Относительно «истинной реальности» можно было бы и поспорить. К тому же сегодня разговор о «нашей» и «ненашей» литературе приобретает провинциальный характер – культура становится планетарной, и процесс этот уже необратим. Вторая половина двадцатого века была временем расцвета фантастики всякого рода, включая и научную: от Брэдбери до Стругацких. Сегодняшняя действительность перехлестнула самые смелые проекты фантастов. И в этой ситуации разговор о возвращении куда бы то ни было теряет смысл. Двери назад захлопнулись, никакого возвратного движения нет. И это замечательно.

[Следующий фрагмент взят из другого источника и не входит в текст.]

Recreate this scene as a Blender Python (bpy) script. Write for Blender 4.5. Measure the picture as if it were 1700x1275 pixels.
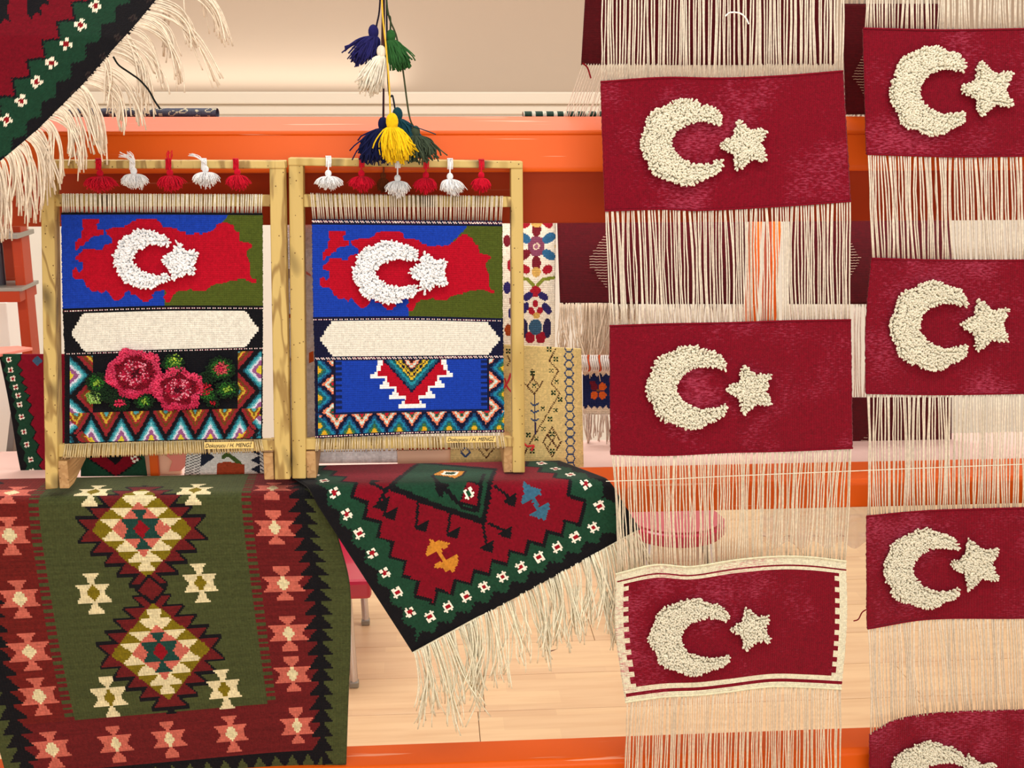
import bpy, bmesh, math, random
import numpy as np
from mathutils import Vector, Matrix

random.seed(7)
R = np.random.default_rng(11)
for o in list(bpy.data.objects):
    bpy.data.objects.remove(o)
C = bpy.context.scene.collection

# ------------------------------------------------------------------ camera
F = 1980.0
PITCH = math.radians(13.2)
YAW = math.radians(4.0)
CAM_H = 1.7
cd = bpy.data.cameras.new('camera')
cd.sensor_width = 36
cd.lens = F / 1700 * 36
cd.clip_start = 0.05
cam = bpy.data.objects.new('camera', cd)
C.objects.link(cam)
cam.location = (0, 0, CAM_H)
cam.rotation_euler = (math.radians(90) - PITCH, 0, -YAW)
bpy.context.scene.camera = cam

# ------------------------------------------------------------------ world, lamps, exposure
sc = bpy.context.scene
w = bpy.data.worlds.new('world')
sc.world = w
w.use_nodes = True
w.node_tree.nodes['Background'].inputs[0].default_value = (1.0, 0.985, 0.97, 1)
w.node_tree.nodes['Background'].inputs[1].default_value = 0.75
sc.view_settings.view_transform = 'Standard'
sc.view_settings.look = 'None'
sc.view_settings.gamma = 1
sc.view_settings.use_curve_mapping = False
sc.view_settings.exposure = -0.16


def area(name, loc, rot, sx, sy, power, col=(1, 0.985, 0.965)):
    l = bpy.data.lights.new(name, 'AREA')
    l.shape = 'RECTANGLE'
    l.size, l.size_y = sx, sy
    l.energy = power
    l.color = col
    o = bpy.data.objects.new(name, l)
    o.location = loc
    o.rotation_euler = rot
    C.objects.link(o)
    return o


area('ceiling_light', (0.3, 0.75, 3.25), (math.radians(8), 0, 0), 2.6, 0.5, 36)
area('ceiling_light', (0.2, -0.9, 3.25), (math.radians(20), 0, 0), 3.0, 0.6, 24)
area('added_front_fill', (0.4, -1.9, 1.9), (math.radians(86), 0, 0), 3.0, 1.6, 58)  # added soft fill from behind the camera, no window modelled
area('ceiling_light', (0.2, 3.6, 3.3), (0, 0, 0), 4.0, 0.9, 104)
area('added_cloth_fill', (0.1, 2.305, 1.535), (math.radians(38), 0, 0), 3.0, 0.02, 5.5)  # added fill hidden behind the top beam, brightens the back cloths
area('cove_light', (-1.3, 5.9, 1.80), (math.radians(160), 0, 0), 2.4, 0.12, 2.8, (1, 0.97, 0.9))

# ------------------------------------------------------------------ pixel geometry
cY, sY, cP, sP = math.cos(YAW), math.sin(YAW), math.cos(PITCH), math.sin(PITCH)


def P(px, py, Y):
    """world point on the ray of a photo pixel at world depth Y (arrays welcome)"""
    px = np.asarray(px, float)
    py = np.asarray(py, float)
    a = (px - 850) / F
    b = (637.5 - py) / F
    # camera: right=(cY,-sY,0) fwd=(sY cP, cY cP, -sP) up=(sY sP, cY sP, cP)
    dx = a * cY + b * sY * sP + sY * cP
    dy = -a * sY + b * cY * sP + cY * cP
    dz = b * cP - sP
    t = Y / dy
    return np.stack([dx * t, np.broadcast_to(Y, t.shape) * 1.0, CAM_H + dz * t], -1)


def srgb(c, g=1.0):
    c = np.asarray(c, float) / 255.0
    l = np.where(c <= 0.04045, c / 12.92, ((c + 0.055) / 1.055) ** 2.4) * g
    return np.clip(l, 0, 0.93)


def c4(c, g=1.0):
    l = srgb(c, g)
    return (float(l[0]), float(l[1]), float(l[2]), 1)


# ------------------------------------------------------------------ object helpers
def link(name, data, parent=None, kind=None, label=None):
    o = bpy.data.objects.new(name, data)
    C.objects.link(o)
    if parent is not None:
        o.parent = parent
    if kind:
        o['kind'] = kind
    if label:
        o['label'] = label
    return o


def tag(o, label, cat, group=None):
    o['label'] = label
    o['category'] = cat
    if group:
        o['group'] = group
    return o


def thing(name, label, cat, group=None):
    o = bpy.data.objects.new(name, None)
    o.empty_display_size = 0.05
    C.objects.link(o)
    return tag(o, label, cat, group)


def mesh_np(name, verts, quads, mat, cols=None, uv=None, smooth=False, tris=None):
    """quads (n,4) int; cols (nfaces,3) linear; uv (nverts,2)"""
    me = bpy.data.meshes.new(name)
    verts = np.asarray(verts, np.float32).reshape(-1, 3)
    quads = np.asarray(quads, np.int32).reshape(-1, 4)
    nq = len(quads)
    nt = 0 if tris is None else len(tris)
    loops = quads.ravel()
    starts = np.arange(nq) * 4
    if nt:
        loops = np.concatenate([loops, np.asarray(tris, np.int32).ravel()])
        starts = np.concatenate([starts, nq * 4 + np.arange(nt) * 3])
    me.vertices.add(len(verts))
    me.vertices.foreach_set('co', verts.ravel())
    me.loops.add(len(loops))
    me.loops.foreach_set('vertex_index', loops.astype(np.int32))
    me.polygons.add(nq + nt)
    me.polygons.foreach_set('loop_start', starts.astype(np.int32))
    if smooth:
        me.polygons.foreach_set('use_smooth', np.ones(nq + nt, bool))
    me.update(calc_edges=True)
    if cols is not None:
        ca = me.color_attributes.new('Col', 'FLOAT_COLOR', 'CORNER')
        fc = np.concatenate([np.repeat(cols[:nq], 4, 0), np.repeat(cols[nq:], 3, 0)]) if nt else np.repeat(cols, 4, 0)
        fc = np.concatenate([fc, np.ones((len(fc), 1))], 1).astype(np.float32)
        ca.data.foreach_set('color', fc.ravel())
    if uv is not None:
        ul = me.uv_layers.new(name='UVMap')
        ul.data.foreach_set('uv', np.asarray(uv, np.float32)[loops].ravel())
    me.materials.append(mat)
    me.validate()
    return me


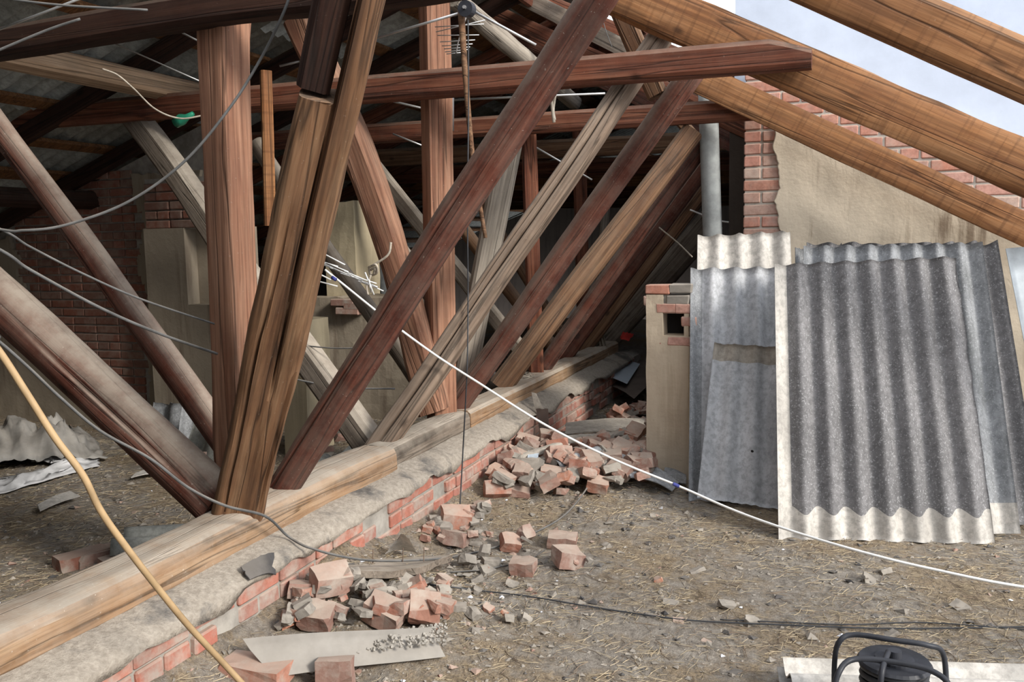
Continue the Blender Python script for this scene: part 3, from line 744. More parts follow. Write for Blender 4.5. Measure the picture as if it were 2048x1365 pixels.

Как показывает история, чем круче закручивались гайки наших реалий, тем изощреннее становилась литература. Действует ли, на Ваш взгляд, этот алгоритм до сих пор?
Вежливым выражением «гайки реалий» Вы называете, как я догадываюсь, советскую и постсоветскую власть? Нет, я не могу согласиться с этой точкой зрения. Чем крепче закручивались гайки, тем больше погибало художников – от Николая Гумилева до Осипа Мандельштама. Когда Вы говорите об «изощренности», Вы имеете в виду «эзопов язык»? Ну да, наверное, целое поколение научилось читать между строк, искать скрытые смыслы. Наверное, выработалась какая-то особая чувствительность к тайнописи… Я помню времена, когда самым смелым публичным человеком был Аркадий Райкин. В наше время это «закручивание гаек» столь же мало эффективно, как и в прошлые. Талант пробивает асфальт. Иногда при этом погибает.
Что нужно сделать – и нужно ли делать что-то – чтобы поэт в России снова стал больше, чем поэт?
Не надо, чтобы поэт был больше, чем поэт. Давайте оставим поэта в покое. Пусть себе живет, как одуванчик около забора. В России с поэзией последние десятилетия всё в порядке, происходит тихий, мало кому заметный расцвет. Маленькие тиражи, малая известность, но поэты появились, как мне кажется, большие.
Известность пришла к Вам в девяностые. В какой период из последних двадцати лет Вам писалось особенно легко и увлекательно?
Увлекательно – всегда. Легко – никогда.
Сожалеете ли Вы, что за последние двадцать лет не смогли написать о чем-то, о чем писать сейчас уже не имеет смысла?
Я за последние двадцать три года – с выхода первого сборника рассказов – всё, что хотела сделать, сделала. Даже немного больше того, на что рассчитывала. Осталась только одна пьеса, с которой я никак не могу сладить. Может быть, действительно уже не имеет смысла. Я об этом подумаю.
Произошли ли с годами какие-то изменения в Вашем взгляде на литературу, которые стали для Вас сюрпризом?
Очень глубокое изменение произошло. Довольно трудно сформулировать. Это имеет отношение не только к литературе, но вообще к творчеству в целом: оно мне представляется отдельным и высшим пространством, у которого свое особое место в ноосфере Вернадского. Культура, в широком смысле слова, – высшее достижение человечества, главный плод мировой эволюции. Всё остальное – издержки производства и мышиная возня.
Ваша проза полна советских реалий, и сегодняшние сорокалетние ожидаемо осмысляют девяностые. Если говорить о будущем нашей литературы, существует ли, на Ваш взгляд, опасность, что сегодняшняя реальность может обернуться недостатком живительной фактуры, на которую могли бы опереться подрастающие будущие писатели?
Нет, нет, это совершенно необоснованный страх. С той самой ностальгической нежностью, с которой я вспоминаю, как «сладко пахнет белый керосин», потому что этот запах перекидывает мостик между мной и поколением моих дедов, мои дети будут вспоминать, как мама читала им вслух «настоящие бумажные книги», как они ходили в школу и сидели там за партами, как ездили на допотопных машинах с двигателями внутреннего сгорания, все окна и двери были непременно прямоугольными, а одежду и обувь не отливали по форме тела, а шили по каким-то усредненным размерам… У них будет своя фактура, свое творчество и свои, совершенно иные отношения с материальным миром – постеснялась сказать – с материей… Если, конечно, горсть безумцев не взорвет нашу маленькую прекрасную планету.